What to Expect When Moving Towards a Self Managing Work Team Culture
We are often asked at Perception Mapping what our research and employee surveys show about the effects of an organization moving towards a more self managing work team culture. Well, if the move happens to a well designed plan then it seems the organization can expect to see the following cultural shifts as a minimum outcome.
1. Organizational performance improves immediately the shift to self managing teams is made. We have found no down time or lost productivity in the groups who have planned and executed their move in a systematic way.
2. Managers, at all levels, begin to 'walk the talk'. They tend to change their conversations from trying to control staff behaviours to more asking “what can I do to help the team succeed?” Some even begin symbolic changes by removing the icons of 'them and us', like dispensing with separate eating areas, special parking bays and some, even ditch the company car.
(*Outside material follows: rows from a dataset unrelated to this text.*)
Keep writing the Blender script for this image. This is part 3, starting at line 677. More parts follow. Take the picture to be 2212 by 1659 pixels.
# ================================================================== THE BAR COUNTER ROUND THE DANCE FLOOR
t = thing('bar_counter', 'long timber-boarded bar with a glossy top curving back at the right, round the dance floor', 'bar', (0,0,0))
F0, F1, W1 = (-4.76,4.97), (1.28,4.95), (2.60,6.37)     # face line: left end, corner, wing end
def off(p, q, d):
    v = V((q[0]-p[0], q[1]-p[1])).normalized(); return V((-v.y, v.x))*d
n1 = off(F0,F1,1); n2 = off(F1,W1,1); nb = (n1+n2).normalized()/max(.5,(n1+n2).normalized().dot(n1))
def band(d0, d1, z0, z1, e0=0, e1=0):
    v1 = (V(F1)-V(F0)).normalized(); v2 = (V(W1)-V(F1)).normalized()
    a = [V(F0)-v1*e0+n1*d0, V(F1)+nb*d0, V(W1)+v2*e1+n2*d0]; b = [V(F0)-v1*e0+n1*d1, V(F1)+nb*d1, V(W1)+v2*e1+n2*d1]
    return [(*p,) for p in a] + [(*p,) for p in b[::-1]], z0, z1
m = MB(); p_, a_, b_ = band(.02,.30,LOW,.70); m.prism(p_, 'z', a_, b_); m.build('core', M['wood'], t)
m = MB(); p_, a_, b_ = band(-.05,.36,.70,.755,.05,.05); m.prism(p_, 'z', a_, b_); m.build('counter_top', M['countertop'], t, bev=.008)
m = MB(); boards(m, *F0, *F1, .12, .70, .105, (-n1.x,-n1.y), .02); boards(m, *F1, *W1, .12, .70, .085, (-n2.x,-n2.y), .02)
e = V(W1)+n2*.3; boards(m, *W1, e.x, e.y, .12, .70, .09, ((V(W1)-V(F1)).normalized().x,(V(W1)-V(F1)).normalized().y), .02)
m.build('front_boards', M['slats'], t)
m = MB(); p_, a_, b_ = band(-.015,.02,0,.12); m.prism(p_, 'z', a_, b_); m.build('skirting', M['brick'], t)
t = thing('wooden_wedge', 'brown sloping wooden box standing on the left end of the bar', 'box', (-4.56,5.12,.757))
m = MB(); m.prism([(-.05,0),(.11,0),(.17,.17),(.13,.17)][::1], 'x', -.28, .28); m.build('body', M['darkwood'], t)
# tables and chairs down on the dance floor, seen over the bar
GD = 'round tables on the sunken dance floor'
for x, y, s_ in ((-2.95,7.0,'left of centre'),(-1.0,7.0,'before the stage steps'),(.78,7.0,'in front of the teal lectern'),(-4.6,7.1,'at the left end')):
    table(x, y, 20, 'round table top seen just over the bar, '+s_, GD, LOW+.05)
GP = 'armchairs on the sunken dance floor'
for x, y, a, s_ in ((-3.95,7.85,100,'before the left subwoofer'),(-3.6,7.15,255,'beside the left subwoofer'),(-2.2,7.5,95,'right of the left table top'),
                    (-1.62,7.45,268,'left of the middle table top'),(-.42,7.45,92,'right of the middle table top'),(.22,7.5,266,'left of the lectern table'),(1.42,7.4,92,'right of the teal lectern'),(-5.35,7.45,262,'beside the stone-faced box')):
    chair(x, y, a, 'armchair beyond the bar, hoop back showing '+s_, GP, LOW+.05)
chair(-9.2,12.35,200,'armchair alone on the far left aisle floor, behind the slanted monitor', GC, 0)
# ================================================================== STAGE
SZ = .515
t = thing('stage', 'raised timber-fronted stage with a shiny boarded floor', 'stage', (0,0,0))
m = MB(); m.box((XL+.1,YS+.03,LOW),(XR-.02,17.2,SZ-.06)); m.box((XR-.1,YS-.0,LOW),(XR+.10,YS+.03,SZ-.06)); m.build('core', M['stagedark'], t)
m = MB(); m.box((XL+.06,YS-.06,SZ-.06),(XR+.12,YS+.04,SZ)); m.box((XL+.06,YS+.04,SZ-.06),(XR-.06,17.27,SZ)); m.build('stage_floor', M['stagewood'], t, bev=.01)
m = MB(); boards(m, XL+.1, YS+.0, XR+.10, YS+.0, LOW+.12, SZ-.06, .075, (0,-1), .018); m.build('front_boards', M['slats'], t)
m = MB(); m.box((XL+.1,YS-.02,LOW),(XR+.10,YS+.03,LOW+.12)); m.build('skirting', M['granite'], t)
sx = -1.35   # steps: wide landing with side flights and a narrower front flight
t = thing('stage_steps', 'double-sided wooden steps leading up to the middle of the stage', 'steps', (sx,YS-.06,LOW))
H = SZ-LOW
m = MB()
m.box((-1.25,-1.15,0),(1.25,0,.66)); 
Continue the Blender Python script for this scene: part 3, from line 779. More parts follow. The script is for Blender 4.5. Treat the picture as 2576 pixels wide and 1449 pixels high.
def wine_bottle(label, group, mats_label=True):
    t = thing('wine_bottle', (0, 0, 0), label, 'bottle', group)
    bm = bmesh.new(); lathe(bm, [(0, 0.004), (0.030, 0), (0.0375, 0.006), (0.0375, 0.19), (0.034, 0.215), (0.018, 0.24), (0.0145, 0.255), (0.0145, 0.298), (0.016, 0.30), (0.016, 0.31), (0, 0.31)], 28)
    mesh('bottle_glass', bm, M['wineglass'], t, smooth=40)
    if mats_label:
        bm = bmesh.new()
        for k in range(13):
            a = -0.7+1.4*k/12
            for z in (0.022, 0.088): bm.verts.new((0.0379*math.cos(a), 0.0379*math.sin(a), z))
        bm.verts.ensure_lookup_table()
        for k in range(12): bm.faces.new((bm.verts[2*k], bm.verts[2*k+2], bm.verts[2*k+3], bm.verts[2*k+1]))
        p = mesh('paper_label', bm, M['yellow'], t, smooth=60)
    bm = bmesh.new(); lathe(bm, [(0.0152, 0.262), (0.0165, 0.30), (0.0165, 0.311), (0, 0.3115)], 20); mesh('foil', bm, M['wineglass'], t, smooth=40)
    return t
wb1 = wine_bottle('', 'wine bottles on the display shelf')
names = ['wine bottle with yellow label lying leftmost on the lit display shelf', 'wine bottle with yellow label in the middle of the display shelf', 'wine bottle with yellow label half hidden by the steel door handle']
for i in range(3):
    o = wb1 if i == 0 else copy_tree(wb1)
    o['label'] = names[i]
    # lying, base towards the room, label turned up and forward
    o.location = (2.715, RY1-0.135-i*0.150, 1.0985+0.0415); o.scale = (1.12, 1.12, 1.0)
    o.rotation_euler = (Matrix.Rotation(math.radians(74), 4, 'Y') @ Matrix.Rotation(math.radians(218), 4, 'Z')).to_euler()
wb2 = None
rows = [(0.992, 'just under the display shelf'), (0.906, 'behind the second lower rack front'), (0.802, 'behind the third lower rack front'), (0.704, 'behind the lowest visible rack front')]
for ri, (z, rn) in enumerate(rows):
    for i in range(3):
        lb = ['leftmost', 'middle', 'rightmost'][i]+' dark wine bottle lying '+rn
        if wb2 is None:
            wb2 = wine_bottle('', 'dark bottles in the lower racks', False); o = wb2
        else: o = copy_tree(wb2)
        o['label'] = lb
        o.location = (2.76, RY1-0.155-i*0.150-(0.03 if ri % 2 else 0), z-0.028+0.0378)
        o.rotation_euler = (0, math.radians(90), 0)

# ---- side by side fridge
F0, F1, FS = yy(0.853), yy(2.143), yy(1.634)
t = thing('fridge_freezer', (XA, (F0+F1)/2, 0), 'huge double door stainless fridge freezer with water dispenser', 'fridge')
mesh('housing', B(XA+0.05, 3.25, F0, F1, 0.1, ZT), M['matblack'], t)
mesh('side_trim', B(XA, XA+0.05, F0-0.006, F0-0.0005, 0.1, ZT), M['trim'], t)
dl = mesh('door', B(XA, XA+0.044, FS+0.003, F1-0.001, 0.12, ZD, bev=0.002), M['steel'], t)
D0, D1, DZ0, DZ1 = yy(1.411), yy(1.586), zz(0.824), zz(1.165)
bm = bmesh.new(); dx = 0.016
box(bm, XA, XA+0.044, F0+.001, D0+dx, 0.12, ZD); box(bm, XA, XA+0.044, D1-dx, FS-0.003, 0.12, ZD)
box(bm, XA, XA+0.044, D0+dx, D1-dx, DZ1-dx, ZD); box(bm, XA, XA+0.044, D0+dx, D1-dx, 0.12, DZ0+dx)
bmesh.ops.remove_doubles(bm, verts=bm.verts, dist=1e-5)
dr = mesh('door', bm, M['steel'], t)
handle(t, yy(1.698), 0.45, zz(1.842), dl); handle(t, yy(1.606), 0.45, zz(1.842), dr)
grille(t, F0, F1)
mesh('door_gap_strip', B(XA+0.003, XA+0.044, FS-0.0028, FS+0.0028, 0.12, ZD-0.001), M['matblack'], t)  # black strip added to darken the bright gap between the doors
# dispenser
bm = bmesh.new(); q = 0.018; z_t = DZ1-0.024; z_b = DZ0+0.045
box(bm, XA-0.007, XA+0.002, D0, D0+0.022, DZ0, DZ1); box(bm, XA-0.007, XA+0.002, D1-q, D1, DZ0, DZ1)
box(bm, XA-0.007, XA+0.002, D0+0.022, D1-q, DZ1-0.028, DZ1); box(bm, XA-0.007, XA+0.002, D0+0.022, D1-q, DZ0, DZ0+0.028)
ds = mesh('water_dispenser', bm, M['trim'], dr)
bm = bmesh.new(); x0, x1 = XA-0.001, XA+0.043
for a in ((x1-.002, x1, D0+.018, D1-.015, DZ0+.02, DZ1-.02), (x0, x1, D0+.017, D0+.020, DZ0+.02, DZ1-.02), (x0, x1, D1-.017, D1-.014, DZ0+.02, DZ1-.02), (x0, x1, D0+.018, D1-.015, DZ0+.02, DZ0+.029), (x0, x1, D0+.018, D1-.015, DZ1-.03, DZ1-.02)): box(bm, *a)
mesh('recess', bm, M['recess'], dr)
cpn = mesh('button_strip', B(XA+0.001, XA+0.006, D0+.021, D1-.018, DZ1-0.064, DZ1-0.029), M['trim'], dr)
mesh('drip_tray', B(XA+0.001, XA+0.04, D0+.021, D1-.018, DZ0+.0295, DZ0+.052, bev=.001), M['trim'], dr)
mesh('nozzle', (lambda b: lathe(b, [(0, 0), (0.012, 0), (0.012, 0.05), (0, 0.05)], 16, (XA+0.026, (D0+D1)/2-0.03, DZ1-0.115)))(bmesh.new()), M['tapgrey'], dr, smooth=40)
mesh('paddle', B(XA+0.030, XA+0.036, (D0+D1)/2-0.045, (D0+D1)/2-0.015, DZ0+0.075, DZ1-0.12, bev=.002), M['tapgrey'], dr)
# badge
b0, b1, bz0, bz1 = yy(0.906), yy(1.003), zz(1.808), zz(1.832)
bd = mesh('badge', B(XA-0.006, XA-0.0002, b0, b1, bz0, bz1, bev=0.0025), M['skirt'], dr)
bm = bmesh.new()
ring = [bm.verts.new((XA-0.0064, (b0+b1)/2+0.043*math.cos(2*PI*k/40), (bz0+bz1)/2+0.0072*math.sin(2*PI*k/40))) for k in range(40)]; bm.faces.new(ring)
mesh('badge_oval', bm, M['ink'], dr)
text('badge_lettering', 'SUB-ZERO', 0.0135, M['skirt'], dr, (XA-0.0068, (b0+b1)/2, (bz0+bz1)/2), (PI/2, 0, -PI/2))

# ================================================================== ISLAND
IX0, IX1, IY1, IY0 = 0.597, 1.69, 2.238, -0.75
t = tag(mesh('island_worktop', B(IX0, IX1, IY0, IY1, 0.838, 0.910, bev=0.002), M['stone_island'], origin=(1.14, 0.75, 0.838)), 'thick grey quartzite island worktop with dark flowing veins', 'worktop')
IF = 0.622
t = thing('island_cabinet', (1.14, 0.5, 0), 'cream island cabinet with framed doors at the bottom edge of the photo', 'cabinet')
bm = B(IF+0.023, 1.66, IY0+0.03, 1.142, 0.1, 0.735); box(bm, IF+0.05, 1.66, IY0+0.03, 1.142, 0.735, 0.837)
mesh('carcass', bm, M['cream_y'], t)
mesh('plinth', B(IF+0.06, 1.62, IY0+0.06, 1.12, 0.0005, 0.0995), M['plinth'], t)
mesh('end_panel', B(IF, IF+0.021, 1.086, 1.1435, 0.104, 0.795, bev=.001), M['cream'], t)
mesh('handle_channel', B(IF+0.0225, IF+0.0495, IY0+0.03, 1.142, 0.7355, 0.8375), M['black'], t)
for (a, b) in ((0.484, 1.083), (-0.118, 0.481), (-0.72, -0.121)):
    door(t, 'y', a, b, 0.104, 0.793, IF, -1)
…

3. There seems to be an immediate shift to building the business literacy of each staff member. All employees are given the 'big financial picture' and they get to know how the organization makes its money and where they, as workers, fit into the complex wheel of profit and loss. They seem to rapidly understand how the business structure and systems should work.
4. The organization shifts immediately from an emphasis on just training in the workplace for skill development to a more whole learning process where employees are encouraged to build their own, individual learning plans, with a focus on a blend of technical, business, social, career and lifestyle skills. The organization becomes a learning organization in the true sense of the words.
5. Communication in the workplace appears to improve dramatically and employees immediately become included in all the critical decision making processes. No person, no matter how insignificant they may seem to others, is left out. Our employee attitude surveys show a very strong correlation between improvements in communication and staff developing more positive perceptions of their organization.
6. The most overtly obvious characteristic of the self managing cultural shift reported in our culture surveys is a noticeable move in management behavior from being hierarchical to being more informal. People begin to interact as colleagues and partners in teamwork rather than as supervisor-subordinate, boss-worker, master-slave. People begin to dress more comfortably.